▶ WORK TO DO: Write out each line beneath this one exactly as it reads.

▶ SOURCE MATERIAL:

* * * * * * *

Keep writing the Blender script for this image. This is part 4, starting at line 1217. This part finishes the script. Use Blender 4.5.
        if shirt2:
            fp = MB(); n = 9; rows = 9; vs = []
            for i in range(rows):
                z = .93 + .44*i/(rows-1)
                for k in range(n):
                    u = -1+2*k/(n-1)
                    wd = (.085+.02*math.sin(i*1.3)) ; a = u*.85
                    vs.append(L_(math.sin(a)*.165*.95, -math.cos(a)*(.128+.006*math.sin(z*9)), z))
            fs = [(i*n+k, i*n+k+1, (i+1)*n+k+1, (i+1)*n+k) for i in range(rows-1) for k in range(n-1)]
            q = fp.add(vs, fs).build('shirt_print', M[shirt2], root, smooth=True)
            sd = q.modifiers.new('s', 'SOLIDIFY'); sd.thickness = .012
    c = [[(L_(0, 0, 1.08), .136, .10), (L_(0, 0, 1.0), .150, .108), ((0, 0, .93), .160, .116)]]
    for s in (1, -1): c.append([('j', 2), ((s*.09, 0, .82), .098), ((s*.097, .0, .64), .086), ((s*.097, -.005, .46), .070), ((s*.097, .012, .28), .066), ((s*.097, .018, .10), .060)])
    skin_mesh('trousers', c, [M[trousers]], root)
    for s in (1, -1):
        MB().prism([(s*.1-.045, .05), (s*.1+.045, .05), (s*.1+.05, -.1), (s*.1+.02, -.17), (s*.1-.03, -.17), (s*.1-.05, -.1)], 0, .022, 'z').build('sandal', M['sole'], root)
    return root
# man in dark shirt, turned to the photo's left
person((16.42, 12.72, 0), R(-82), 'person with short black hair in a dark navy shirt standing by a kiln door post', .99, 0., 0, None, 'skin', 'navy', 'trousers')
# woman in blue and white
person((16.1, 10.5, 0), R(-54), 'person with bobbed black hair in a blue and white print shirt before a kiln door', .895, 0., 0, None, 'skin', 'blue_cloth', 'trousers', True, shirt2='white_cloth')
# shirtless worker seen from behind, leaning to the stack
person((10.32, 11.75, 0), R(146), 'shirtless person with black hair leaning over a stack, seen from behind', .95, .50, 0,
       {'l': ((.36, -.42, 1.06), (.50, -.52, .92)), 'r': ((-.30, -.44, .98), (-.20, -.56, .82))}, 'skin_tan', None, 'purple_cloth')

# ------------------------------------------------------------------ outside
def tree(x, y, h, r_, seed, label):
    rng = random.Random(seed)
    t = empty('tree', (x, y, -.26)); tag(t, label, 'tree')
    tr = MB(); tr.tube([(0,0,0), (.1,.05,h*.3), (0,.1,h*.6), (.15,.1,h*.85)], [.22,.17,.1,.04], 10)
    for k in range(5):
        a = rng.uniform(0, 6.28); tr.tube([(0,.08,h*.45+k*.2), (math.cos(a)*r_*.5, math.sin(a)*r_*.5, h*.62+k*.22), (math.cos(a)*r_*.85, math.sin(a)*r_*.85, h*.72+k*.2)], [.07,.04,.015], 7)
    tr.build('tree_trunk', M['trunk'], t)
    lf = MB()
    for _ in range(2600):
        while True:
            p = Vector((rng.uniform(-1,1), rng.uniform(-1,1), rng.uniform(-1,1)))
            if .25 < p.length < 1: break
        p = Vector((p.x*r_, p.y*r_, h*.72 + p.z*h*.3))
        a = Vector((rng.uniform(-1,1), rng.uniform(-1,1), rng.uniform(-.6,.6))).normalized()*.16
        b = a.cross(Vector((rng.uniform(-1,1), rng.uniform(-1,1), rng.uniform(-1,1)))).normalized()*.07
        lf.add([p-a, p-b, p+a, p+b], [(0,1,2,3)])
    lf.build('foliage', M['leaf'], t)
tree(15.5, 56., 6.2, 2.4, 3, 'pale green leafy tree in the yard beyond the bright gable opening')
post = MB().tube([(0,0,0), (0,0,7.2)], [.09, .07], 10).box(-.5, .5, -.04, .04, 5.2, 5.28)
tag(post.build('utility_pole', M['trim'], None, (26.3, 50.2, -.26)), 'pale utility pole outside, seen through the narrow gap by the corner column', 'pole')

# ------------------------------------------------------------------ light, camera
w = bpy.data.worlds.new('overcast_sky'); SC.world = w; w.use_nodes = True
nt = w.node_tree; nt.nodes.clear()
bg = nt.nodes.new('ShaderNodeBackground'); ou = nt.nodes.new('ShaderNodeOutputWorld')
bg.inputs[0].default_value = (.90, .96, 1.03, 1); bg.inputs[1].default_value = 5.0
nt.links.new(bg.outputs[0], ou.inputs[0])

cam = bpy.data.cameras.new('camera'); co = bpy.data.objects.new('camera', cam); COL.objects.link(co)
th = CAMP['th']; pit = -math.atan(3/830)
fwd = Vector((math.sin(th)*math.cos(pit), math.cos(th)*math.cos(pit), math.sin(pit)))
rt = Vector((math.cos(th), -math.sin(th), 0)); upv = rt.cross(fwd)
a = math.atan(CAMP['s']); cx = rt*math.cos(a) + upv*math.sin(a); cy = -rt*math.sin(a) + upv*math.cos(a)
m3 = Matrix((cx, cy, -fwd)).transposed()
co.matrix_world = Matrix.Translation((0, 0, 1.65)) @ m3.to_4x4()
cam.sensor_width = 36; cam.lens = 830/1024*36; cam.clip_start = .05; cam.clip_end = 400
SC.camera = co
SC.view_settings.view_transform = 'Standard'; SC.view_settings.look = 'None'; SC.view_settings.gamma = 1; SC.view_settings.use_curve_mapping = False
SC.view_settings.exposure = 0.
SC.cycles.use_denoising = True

* * * * * * *

▶ THE RESULT:
Keep writing the Blender script for this image. This is part 4, starting at line 1217. This part finishes the script. Use Blender 4.5.
        if shirt2:
            fp = MB(); n = 9; rows = 9; vs = []
            for i in range(rows):
                z = .93 + .44*i/(rows-1)
                for k in range(n):
                    u = -1+2*k/(n-1)
                    wd = (.085+.02*math.sin(i*1.3)) ; a = u*.85
                    vs.append(L_(math.sin(a)*.165*.95, -math.cos(a)*(.128+.006*math.sin(z*9)), z))
            fs = [(i*n+k, i*n+k+1, (i+1)*n+k+1, (i+1)*n+k) for i in range(rows-1) for k in range(n-1)]
            q = fp.add(vs, fs).build('shirt_print', M[shirt2], root, smooth=True)
            sd = q.modifiers.new('s', 'SOLIDIFY'); sd.thickness = .012
    c = [[(L_(0, 0, 1.08), .136, .10), (L_(0, 0, 1.0), .150, .108), ((0, 0, .93), .160, .116)]]
    for s in (1, -1): c.append([('j', 2), ((s*.09, 0, .82), .098), ((s*.097, .0, .64), .086), ((s*.097, -.005, .46), .070), ((s*.097, .012, .28), .066), ((s*.097, .018, .10), .060)])
    skin_mesh('trousers', c, [M[trousers]], root)
    for s in (1, -1):
        MB().prism([(s*.1-.045, .05), (s*.1+.045, .05), (s*.1+.05, -.1), (s*.1+.02, -.17), (s*.1-.03, -.17), (s*.1-.05, -.1)], 0, .022, 'z').build('sandal', M['sole'], root)
    return root
# man in dark shirt, turned to the photo's left
person((16.42, 12.72, 0), R(-82), 'person with short black hair in a dark navy shirt standing by a kiln door post', .99, 0., 0, None, 'skin', 'navy', 'trousers')
# woman in blue and white
person((16.1, 10.5, 0), R(-54), 'person with bobbed black hair in a blue and white print shirt before a kiln door', .895, 0., 0, None, 'skin', 'blue_cloth', 'trousers', True, shirt2='white_cloth')
# shirtless worker seen from behind, leaning to the stack
person((10.32, 11.75, 0), R(146), 'shirtless person with black hair leaning over a stack, seen from behind', .95, .50, 0,
       {'l': ((.36, -.42, 1.06), (.50, -.52, .92)), 'r': ((-.30, -.44, .98), (-.20, -.56, .82))}, 'skin_tan', None, 'purple_cloth')

# ------------------------------------------------------------------ outside
def tree(x, y, h, r_, seed, label):
    rng = random.Random(seed)
    t = empty('tree', (x, y, -.26)); tag(t, label, 'tree')
    tr = MB(); tr.tube([(0,0,0), (.1,.05,h*.3), (0,.1,h*.6), (.15,.1,h*.85)], [.22,.17,.1,.04], 10)
    for k in range(5):
        a = rng.uniform(0, 6.28); tr.tube([(0,.08,h*.45+k*.2), (math.cos(a)*r_*.5, math.sin(a)*r_*.5, h*.62+k*.22), (math.cos(a)*r_*.85, math.sin(a)*r_*.85, h*.72+k*.2)], [.07,.04,.015], 7)
    tr.build('tree_trunk', M['trunk'], t)
    lf = MB()
    for _ in range(2600):
        while True:
            p = Vector((rng.uniform(-1,1), rng.uniform(-1,1), rng.uniform(-1,1)))
            if .25 < p.length < 1: break
        p = Vector((p.x*r_, p.y*r_, h*.72 + p.z*h*.3))
        a = Vector((rng.uniform(-1,1), rng.uniform(-1,1), rng.uniform(-.6,.6))).normalized()*.16
        b = a.cross(Vector((rng.uniform(-1,1), rng.uniform(-1,1), rng.uniform(-1,1)))).normalized()*.07
        lf.add([p-a, p-b, p+a, p+b], [(0,1,2,3)])
    lf.build('foliage', M['leaf'], t)
tree(15.5, 56., 6.2, 2.4, 3, 'pale green leafy tree in the yard beyond the bright gable opening')
post = MB().tube([(0,0,0), (0,0,7.2)], [.09, .07], 10).box(-.5, .5, -.04, .04, 5.2, 5.28)
tag(post.build('utility_pole', M['trim'], None, (26.3, 50.2, -.26)), 'pale utility pole outside, seen through the narrow gap by the corner column', 'pole')

# ------------------------------------------------------------------ light, camera
w = bpy.data.worlds.new('overcast_sky'); SC.world = w; w.use_nodes = True
nt = w.node_tree; nt.nodes.clear()
bg = nt.nodes.new('ShaderNodeBackground'); ou = nt.nodes.new('ShaderNodeOutputWorld')
bg.inputs[0].default_value = (.90, .96, 1.03, 1); bg.inputs[1].default_value = 5.0
nt.links.new(bg.outputs[0], ou.inputs[0])

cam = bpy.data.cameras.new('camera'); co = bpy.data.objects.new('camera', cam); COL.objects.link(co)
th = CAMP['th']; pit = -math.atan(3/830)
fwd = Vector((math.sin(th)*math.cos(pit), math.cos(th)*math.cos(pit), math.sin(pit)))
rt = Vector((math.cos(th), -math.sin(th), 0)); upv = rt.cross(fwd)
a = math.atan(CAMP['s']); cx = rt*math.cos(a) + upv*math.sin(a); cy = -rt*math.sin(a) + upv*math.cos(a)
m3 = Matrix((cx, cy, -fwd)).transposed()
co.matrix_world = Matrix.Translation((0, 0, 1.65)) @ m3.to_4x4()
cam.sensor_width = 36; cam.lens = 830/1024*36; cam.clip_start = .05; cam.clip_end = 400
SC.camera = co
SC.view_settings.view_transform = 'Standard'; SC.view_settings.look = 'None'; SC.view_settings.gamma = 1; SC.view_settings.use_curve_mapping = False
SC.view_settings.exposure = 0.
SC.cycles.use_denoising = True